Menurut Sompotan, BKKBN telah melakukan kerjasama dengan kelompok pemuda/remaja sinode gereja dan masjid, tokoh masyarakat, tokoh agama dan sekolah, dalam upaya pencegahan sejak dini masalah kerusakan moral di kalangan generasi muda.
Upaya ini didukung pihak Dinas Catatan Sipil dan Kependudukan (Discapilduk) yang mewajibkan setiap anak di bawah umur yang akan menikah agar wajib mengantongi surat izin dispensasi pernikahan dari Pengadilan Negeri (PN) setempat.

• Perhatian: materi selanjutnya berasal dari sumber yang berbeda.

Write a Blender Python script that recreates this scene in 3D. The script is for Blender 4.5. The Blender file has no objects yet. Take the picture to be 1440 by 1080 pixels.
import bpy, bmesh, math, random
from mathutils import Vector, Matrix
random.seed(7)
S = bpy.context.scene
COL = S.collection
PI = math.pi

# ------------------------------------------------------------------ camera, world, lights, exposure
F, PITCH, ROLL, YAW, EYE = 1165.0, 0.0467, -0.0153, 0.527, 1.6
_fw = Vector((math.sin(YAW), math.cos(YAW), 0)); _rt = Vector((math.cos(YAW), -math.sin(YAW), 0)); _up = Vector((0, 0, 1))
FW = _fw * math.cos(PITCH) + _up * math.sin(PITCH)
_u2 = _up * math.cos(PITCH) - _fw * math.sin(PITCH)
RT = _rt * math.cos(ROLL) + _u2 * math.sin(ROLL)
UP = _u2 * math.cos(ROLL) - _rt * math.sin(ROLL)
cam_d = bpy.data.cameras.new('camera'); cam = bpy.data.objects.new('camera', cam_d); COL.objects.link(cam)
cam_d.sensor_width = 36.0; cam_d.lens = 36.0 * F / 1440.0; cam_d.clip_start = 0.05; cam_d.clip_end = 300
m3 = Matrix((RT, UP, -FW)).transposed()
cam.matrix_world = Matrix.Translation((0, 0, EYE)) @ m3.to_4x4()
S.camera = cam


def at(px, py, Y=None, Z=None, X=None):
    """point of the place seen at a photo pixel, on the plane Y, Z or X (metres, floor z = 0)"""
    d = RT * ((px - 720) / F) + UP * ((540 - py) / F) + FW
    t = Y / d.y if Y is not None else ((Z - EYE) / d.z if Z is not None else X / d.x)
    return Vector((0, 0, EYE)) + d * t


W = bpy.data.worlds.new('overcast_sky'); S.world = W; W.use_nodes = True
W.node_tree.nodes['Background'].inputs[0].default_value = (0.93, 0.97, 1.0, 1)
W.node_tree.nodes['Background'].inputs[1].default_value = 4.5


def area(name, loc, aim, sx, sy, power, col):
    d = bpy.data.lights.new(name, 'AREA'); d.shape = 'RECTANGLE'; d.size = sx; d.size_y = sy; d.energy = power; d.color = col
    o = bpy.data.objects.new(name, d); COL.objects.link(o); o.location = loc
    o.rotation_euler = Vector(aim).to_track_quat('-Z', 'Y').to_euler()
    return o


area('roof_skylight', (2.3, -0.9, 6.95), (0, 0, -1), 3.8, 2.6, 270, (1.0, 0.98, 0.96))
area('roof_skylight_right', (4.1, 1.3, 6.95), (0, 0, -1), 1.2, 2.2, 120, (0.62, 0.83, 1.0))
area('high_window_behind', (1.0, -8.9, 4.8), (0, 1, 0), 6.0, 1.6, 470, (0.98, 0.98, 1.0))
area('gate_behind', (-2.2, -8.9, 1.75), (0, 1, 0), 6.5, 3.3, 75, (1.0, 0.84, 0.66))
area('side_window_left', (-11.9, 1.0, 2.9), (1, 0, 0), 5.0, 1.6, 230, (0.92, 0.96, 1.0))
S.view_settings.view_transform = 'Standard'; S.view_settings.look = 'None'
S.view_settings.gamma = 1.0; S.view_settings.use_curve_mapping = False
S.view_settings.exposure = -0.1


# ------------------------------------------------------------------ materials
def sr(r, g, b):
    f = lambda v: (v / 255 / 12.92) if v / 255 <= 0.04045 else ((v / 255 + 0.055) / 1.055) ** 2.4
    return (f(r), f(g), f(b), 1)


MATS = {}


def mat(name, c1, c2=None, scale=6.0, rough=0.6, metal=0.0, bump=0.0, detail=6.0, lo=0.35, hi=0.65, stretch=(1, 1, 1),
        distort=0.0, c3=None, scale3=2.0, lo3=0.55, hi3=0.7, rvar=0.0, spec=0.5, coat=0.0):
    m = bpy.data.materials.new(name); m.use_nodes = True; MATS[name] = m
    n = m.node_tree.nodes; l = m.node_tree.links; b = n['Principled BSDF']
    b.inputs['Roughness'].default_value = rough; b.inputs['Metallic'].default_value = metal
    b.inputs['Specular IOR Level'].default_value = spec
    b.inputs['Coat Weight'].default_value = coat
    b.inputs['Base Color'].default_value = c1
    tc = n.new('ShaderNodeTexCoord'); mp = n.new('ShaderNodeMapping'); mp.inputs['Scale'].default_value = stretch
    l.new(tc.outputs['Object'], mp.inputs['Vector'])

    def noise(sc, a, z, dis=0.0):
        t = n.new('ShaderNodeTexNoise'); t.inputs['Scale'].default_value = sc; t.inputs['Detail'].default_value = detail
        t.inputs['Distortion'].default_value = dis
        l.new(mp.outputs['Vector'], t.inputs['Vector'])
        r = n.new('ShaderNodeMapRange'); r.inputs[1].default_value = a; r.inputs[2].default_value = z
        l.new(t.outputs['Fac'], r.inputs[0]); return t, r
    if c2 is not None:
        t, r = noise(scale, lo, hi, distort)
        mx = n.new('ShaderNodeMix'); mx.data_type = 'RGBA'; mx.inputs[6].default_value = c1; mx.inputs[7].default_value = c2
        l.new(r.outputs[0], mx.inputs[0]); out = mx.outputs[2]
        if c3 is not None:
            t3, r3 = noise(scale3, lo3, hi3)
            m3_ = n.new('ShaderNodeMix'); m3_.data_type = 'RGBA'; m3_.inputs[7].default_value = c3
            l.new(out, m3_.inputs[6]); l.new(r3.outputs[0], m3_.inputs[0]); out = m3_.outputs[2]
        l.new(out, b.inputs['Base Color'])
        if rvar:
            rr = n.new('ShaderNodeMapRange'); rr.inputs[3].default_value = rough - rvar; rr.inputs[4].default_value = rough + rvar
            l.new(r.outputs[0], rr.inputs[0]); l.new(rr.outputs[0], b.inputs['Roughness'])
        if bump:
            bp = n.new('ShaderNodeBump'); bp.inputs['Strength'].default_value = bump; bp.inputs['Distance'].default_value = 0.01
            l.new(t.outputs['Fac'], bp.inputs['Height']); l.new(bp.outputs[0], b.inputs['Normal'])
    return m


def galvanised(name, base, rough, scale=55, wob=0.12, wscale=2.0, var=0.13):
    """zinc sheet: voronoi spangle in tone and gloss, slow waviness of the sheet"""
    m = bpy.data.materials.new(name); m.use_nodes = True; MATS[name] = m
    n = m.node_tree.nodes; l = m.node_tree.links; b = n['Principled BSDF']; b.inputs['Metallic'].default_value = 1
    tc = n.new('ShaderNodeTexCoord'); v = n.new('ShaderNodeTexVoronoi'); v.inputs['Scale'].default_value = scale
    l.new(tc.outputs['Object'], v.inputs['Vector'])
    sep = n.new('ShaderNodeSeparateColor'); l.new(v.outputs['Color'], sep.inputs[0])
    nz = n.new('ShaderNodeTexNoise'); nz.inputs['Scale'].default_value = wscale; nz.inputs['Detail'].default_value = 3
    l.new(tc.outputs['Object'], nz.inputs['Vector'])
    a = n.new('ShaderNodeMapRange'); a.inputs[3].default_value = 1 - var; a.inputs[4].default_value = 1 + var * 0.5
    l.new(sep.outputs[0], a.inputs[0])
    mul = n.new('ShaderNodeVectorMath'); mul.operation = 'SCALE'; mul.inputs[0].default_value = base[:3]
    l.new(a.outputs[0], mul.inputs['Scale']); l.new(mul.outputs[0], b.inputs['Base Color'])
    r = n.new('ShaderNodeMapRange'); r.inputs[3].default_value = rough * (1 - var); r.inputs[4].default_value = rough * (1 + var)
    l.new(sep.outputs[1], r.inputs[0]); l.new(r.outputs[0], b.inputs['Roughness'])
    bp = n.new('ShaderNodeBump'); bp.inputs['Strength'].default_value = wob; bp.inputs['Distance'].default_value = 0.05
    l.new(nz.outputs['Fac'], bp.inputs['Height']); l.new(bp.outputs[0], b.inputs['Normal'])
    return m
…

“Sangat memperihatinkan jika ada anak-anak menikah akibat dampak pergaulan bebas yang menyebabkan hamil di luar nikah. Namun Discapilduk dan tokoh agama di Minut sangat baik mewajibkan anak-anak ini untuk mengantongi izin pengadilan. Dengan begitu tidak mudah bagi orangtua untuk menikahkan anaknya, apalagi jika menikahkan secara paksa karena alasan perjodohan dan sebagainya,” jelas Wakil Ketua PN Airmadidi Rommel Tampubolon SH.

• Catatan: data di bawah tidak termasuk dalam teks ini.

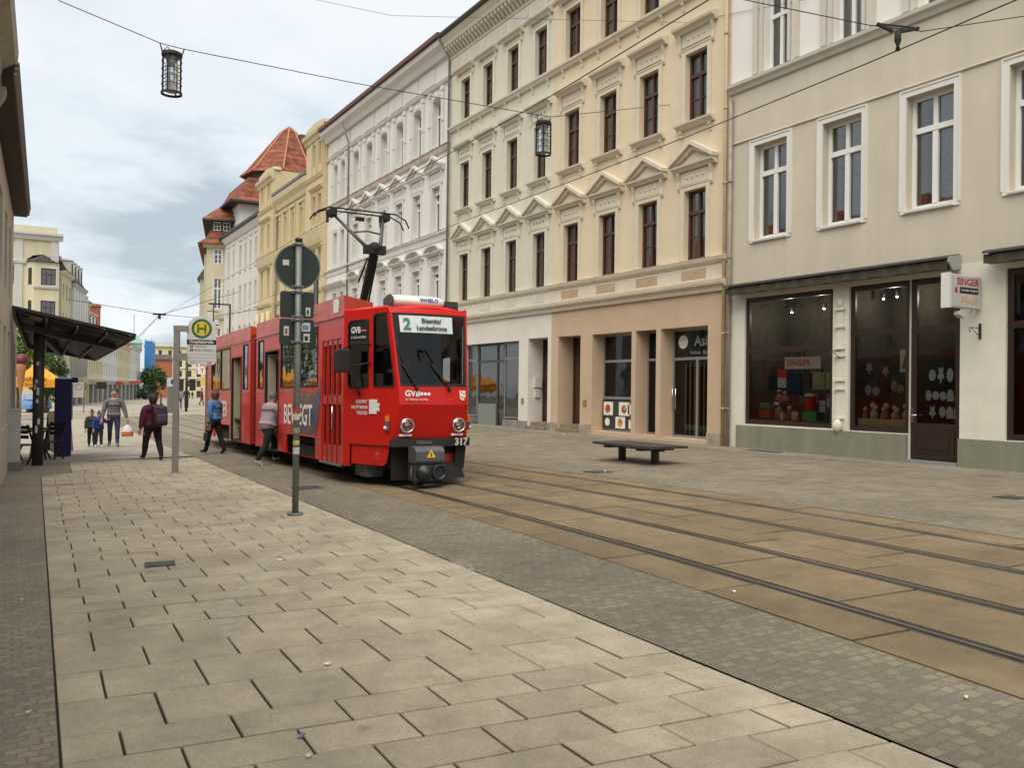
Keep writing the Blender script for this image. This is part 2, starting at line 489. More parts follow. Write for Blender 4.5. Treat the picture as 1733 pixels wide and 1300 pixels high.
# small stone strips
strip('cobble_strip', fSC, lambda Y: fCT(Y)-.01, -3, 60, .5, 4, M_cob)
strip('cobble_strip_far_side', lambda Y: fTC(Y)+.01, fCS, -3, 60, .5, 4, M_cob)
strip('cobble_edge', lambda Y: -.75+.035*Y-.6, lambda Y: fL2(Y)-.012, -4, 19.4, .5, 3, M_cob2)
strip('cobble_court', lambda Y: -30, lambda Y: fL2(Y)-.012, 19.4, 23.0, .4, 12, M_cob2)
strip('wall_strip', lambda Y: fD(Y)+.01, lambda Y: 16.7+bend(Y), -4, 60, .5, 3, M_cob2)
strip('far_pavement', lambda Y: -30, lambda Y: fSC(Y)-.01, 23.0, 240, 1.0, 16, M_far)
strip('far_road', lambda Y: fSC(Y)+.0, lambda Y: fCS(Y), 60, 240, 1.0, 6, M_far)
strip('far_pavement_right', fCS, lambda Y: 30+bend(Y), 60, 240, 1.0, 8, M_far)
strip('pavement_far_side_beyond', lambda Y: fCS(Y)+.01, fD, 36, 60, 1.0, 6, M_far)

# concrete track panels
def panels():
    mb = MB(); 
    cols = [(lambda Y: fCT(Y)+.01, lambda Y: fR1(Y)-.075, .0), (lambda Y: fR1(Y)+.085, lambda Y: fR1(Y)+.97-.085, .75), (lambda Y: fR1(Y)+.97+.075, lambda Y: fR1(Y)+1.545, .0),
            (lambda Y: fR1(Y)+1.565, lambda Y: fR1(Y)+2.15-.075, .35), (lambda Y: fR1(Y)+2.15+.085, lambda Y: fR1(Y)+3.13-.085, .95), (lambda Y: fR1(Y)+3.13+.075, lambda Y: fTC(Y)-.01, .1)]
    for a, b, off in cols:
        y = -4+off
        while y < 27:
            y1 = y+1.47
            dz = random.uniform(-.003, .002)
            n = 4; top = []
            g = .014
            for e in [y+g+(1.47-2*g)*k/n for k in range(n+1)]:
                for f_ in (a, b):
                    X = f_(e); yy = e-.09*(X-5.5); X = f_(yy)
                    top.append(Vector((X, yy, gz(X, yy)+dz)))
            low = [v-Vector((0, 0, .03)) for v in top]
            vs = top+low; o = len(top); fs = []
            for k in range(n):
                fs.append((2*k, 2*k+1, 2*k+3, 2*k+2))
                fs.append((2*k, 2*k+2, o+2*k+2, o+2*k)); fs.append((2*k+1, o+2*k+1, o+2*k+3, 2*k+3))
            fs += [(0, o, o+1, 1), (2*n, 2*n+1, o+2*n+1, o+2*n)]
            mb.add(vs, fs); y = y1
    return tag(mb.obj('track_bed', M_panel), kind='structure')
panels()
strip('track_bed_base', fCT, fTC, -4, 28.3, .5, 8, M_dirt, -.024)
strip('far_track_bed', fCT, fTC, 28.3, 60, .5, 8, M_cob2, -.004)
M_steel = pbr('rail_steel', (.30, .27, .24), .38, 1.0, var=.25, scale=5)
M_bit = pbr('rail_bitumen', (.045, .038, .033), .75, var=.35, scale=14, bump=.3)
M_shiny = pbr('polished_rail', (.62, .60, .57), .28, 1.0, var=.15, scale=5)
def rail(off, label):
    def run(mb, x0, x1, dz, Y0=-4, Y1=110):
        vs = []; fs = []; ys = []
        y = Y0
        while y < Y1: ys.append(y); y += .7 if y < 30 else 3
        for y in ys:
            c = fR1(y)+off
            for xx in (x0, x1): vs.append((c+xx, y, gz(c, y)+dz))
        mb.add(vs, [(2*k, 2*k+1, 2*k+3, 2*k+2) for k in range(len(ys)-1)])
    mb = MB()
    run(mb, -.025, .03, .003); mb.cur = 1
    run(mb, -.08, -.027, -.003); run(mb, .032, .062, -.021); run(mb, .064, .095, -.004)
    return tag(mb.obj('tram_rail', [M_shiny if off > 3 else M_steel, M_bit]), label, 'rail', 'tram rails set in the street')
rail(0, 'grooved steel rail nearest the slab pavement, running under the left wheels of the red tram')
rail(.97, 'grooved steel rail running under the right wheels of the red tram')
rail(2.15, 'grooved steel rail of the empty track, the one nearer the red tram')
rail(3.13, 'shiny grooved steel rail of the empty track, farthest across toward the shops')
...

Dijelaskannya, jumlah pernikahan usia anak di Minut setiap tahun mengalami penurunan. Tercatat, PN Airmadidi tahun 2014 telah menerbitkan 23 izin pengadilan, sedangkan tahun 2015 sebanyak 7 izin.

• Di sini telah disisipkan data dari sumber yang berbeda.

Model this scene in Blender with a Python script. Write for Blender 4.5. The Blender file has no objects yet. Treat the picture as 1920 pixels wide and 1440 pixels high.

Disisi lain, laporan kasus di Unit Perlindungan Perempuan dan Anak (PPA) Polres Minut sejak tahun 2013 juga menurun dari angka 141, menjadi 137 di tahun 2014 dan 94 tahun 2015.
“Ini meliputi kasus penganiayaan anak, cabul, kekerasan dalam rumah tangga, zinah, penelantaran,” jelas Kapolres Minut AKBP Eko Irianto SIK.
Tidak hanya kriminalitas, menurunnya angka pernikahan usia anak, ikut menekan Angka Kematian Ibu (AKI) dan Angka Kematian Bayi (AKB).
Data di Dinas Kesehatan Minahasa Utara, tahun 2013, AKI mencapai 5 kasus, tahun 2014 sebanyak 3 kasus dan tahun 2015 sebanyak 2 kasus. Untuk AKB tahun 2013 sebanyak 6 kasus, tahun 2014 sebanyak 7 kasus dan tahun 2015 sebanyak 2 kasus.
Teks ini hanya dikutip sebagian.